Врожденная самость («зло от юности» человека – Быт. 8,21) и совесть, благоприобретаемая в Духе Святом (Рим. 9,1), – антиподы, активно борющиеся за душу человека. Однако результаты наблюдения за поведением людей вокруг нас дают основание считать, что «пальма первенства» в этом противостоянии, как это ни прискорбно, принадлежит самости.
Личность с гипертрофированной самостью выглядит достаточно одиозной, но только – не в собственных глазах. А в собственных? Это – или герой, мужественно выдержавший осаду, или оскорбленная невинность, «без вины виноватый», или воплощение благородного негодования, гнева праведного, или же, наконец, этакий неприступный слон, пренебрегающий лаем всяких мосек. Человек же с «нормированным» уровнем самости способен в отдельных случаях снизойти до критического отношения к себе, своим мыслям и поступкам.
Дело в том, что душа человека, загрязняясь снизу, одновременно осветляется сверху благодаря воздействию Высших Духовных Сил. От степени ее просветленности зависит «порог чувствительности» человека к обвинениям извне. Естественно, чем менее душа замутнена продуктами животного плана, тем вероятнее, что жесткие критические упреки проймут ее до «самой самости», заблокировав последнюю хотя бы на время. В таком «очеловеченном» душевном состоянии люди могут приблизиться к тому, чтобы признать свою вину. Но вот признают ли? Все зависит от соотношения сил. Чаще оно складывается в пользу самости, которая пробивает нравственную блокаду совести. Это и понятно, ведь признание вины практически несовместимо с жизнью самости. Поэтому последняя станет отчаянно защищать себя, изо всех сил принуждая человека, уже готового к признанию вины, в последний момент воскликнуть: «Нет, я не виноват!».

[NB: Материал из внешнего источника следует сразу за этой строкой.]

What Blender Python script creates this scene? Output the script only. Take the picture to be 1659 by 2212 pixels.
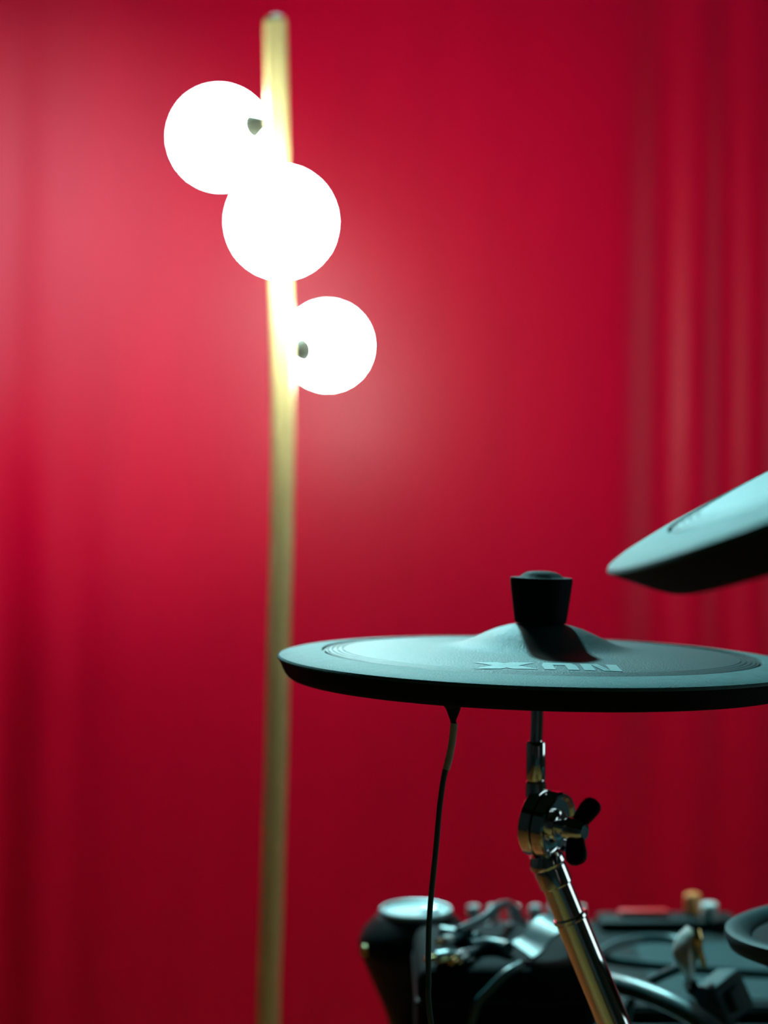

Как ни странно, но безоговорочное признание вины, как и категорическое непризнание ее, обусловливают комфортность душевного состояния людей. Естественно – разных, ибо природа удовлетворенности собой в обоих вариантах совершенно разная: в первом случае – человеческая, во втором – животная; в первом случае – чистая совесть, во втором – самодовольная самость.
Тем не менее оба варианта, несмотря на диаметральное различие причин, их породивших, имеют общее следствие – стабильность душевного состояния, обретение внутреннего покоя. Третий же, промежуточный вариант, когда человек робко признает вину или не более решительно отрицает ее – скорее всего, душевного равновесия не принесет. В любом случае он будет сомневаться в правильности своего поведения и жалеть, что не поступил иначе.
Полезны или вредны эти колебания для нравственного здоровья человека? Все зависит от направления движения его души. Если она, призванная совестью, поднимается до этого пограничного состояния, оторвавшись от самости – то это, конечно, хорошо, ибо появилась предпосылка к моральной победе человека над собой. Но если зов самости окажется сильнее голоса совести, и в результате душа человека, оттолкнув высокие моральные принципы, опускается в некую нравственно неустойчивую зону, то это, конечно, плохо, ибо возникает тенденция к моральной деградации личности. На этой нравственной ступени содержание и последствия вины отходят на задний план, а на передний – выступает страх прослыть сопричастным этой вине. Некоторые считают, что этот страх обусловлен стыдом перед людьми. Отнюдь нет, ибо для этого, как минимум, потребовалось бы вначале испытать стыд перед собой, перед собственной совестью. Но в условиях, когда совесть является дефицитным продуктом душевного плана, подобное случается крайне редко.
Разумеется, виноватым в чем-либо может оказаться любой и каждый, но проявить душевную силу признания в этом – способен далеко не всякий человек. Интересно, что поистине сильных людей не пугает перспектива выглядеть слабыми в глазах окружающих, они знают себе цену. Ропот неудовлетворенного тщеславия у них гораздо слабее голоса совести. Поэтому душевный комфорт они обретают как результат признания своей вины, принесения извинений или искреннего раскаяния, то есть – очищения совести. И еще одна душевная особенность, присущая очень сильным людям: способность взять на себя вину другого человека, то есть совершить добродеяние. Однако это уже выходит за рамки жизненных принципов «нормального» человека, живущего по нейтральным нравственным законам.